Comme d'autres, Noël Forgeard a été remercié quasiment du jour au lendemain (il a été conduit à remettre sa démission). Auparavant il avait fait des pieds et des mains pour prendre la place de son prédécesseur, de telle façon qu'il avait contribué à fragiliser EADS et, par voie de conséquence, Airbus.
Les P-DG, couverts par les actionnaires, se sont créé un modèle particulier de flexisécurité. Ils peuvent être virés du jour au lendemain (c'est la flexibilité) en empochant de quoi vivre dans l'opulence jusqu'à la fin de leurs jours (c'est la sécurité).
Cette flexisécurité sur mesure n'est, bien entendu, pas celle que la Commission européenne, les gouvernements et le patronat entendent mettre en place pour les salariés.
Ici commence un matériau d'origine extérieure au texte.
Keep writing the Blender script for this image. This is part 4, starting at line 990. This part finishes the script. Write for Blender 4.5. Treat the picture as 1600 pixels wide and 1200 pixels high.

Eux n'auraient pas droit à l'équivalent de cinq années de salaire en cas de licenciement, ce qui reviendrait de fait, pour un salarié de 55 ans, à une préretraite.
Les P-DG n'ont d'ailleurs pas besoin d'aller aux prud'hommes pour faire reconnaître leurs droits, ceux-ci sont spécifiés dès leur embauche dans leur contrat. S'y ajoute même parfois le droit à une retraite équivalente à la moitié de leur dernier salaire jusqu'à la fin de leur vie (plus la retraite du régime général et les retraites complémentaires qui, à ce niveau et en proportion, relèvent de l'argent de poche).
Leur seule obligation est une clause de non-concurrence pendant une certaine période. Mais ils peuvent travailler dans un autre secteur ou se mettre à leur compte, ils ont en tout cas le temps et les moyens de voir venir.
Quand un salarié est viré, certains voudraient lui imposer comme obligation de ne pas pouvoir refuser plus de deux ou trois propositions, sous peine de perdre ses indemnités chômage.
De telles inégalités sont révoltantes. C'est d'une certaine manière la remise en place d'une noblesse vivant sur le dos du tiers état. Et quand il s'agit d'argent tous les coups sont permis, même les plus tordus. Pour s'en convaincre, il suffit de lire le livre de Laurent Mauduit (Petits conseils), qui décrypte, à travers le cas d'Alain Minc, les meurs et les pratiques de ces princes et de leurs conseillers.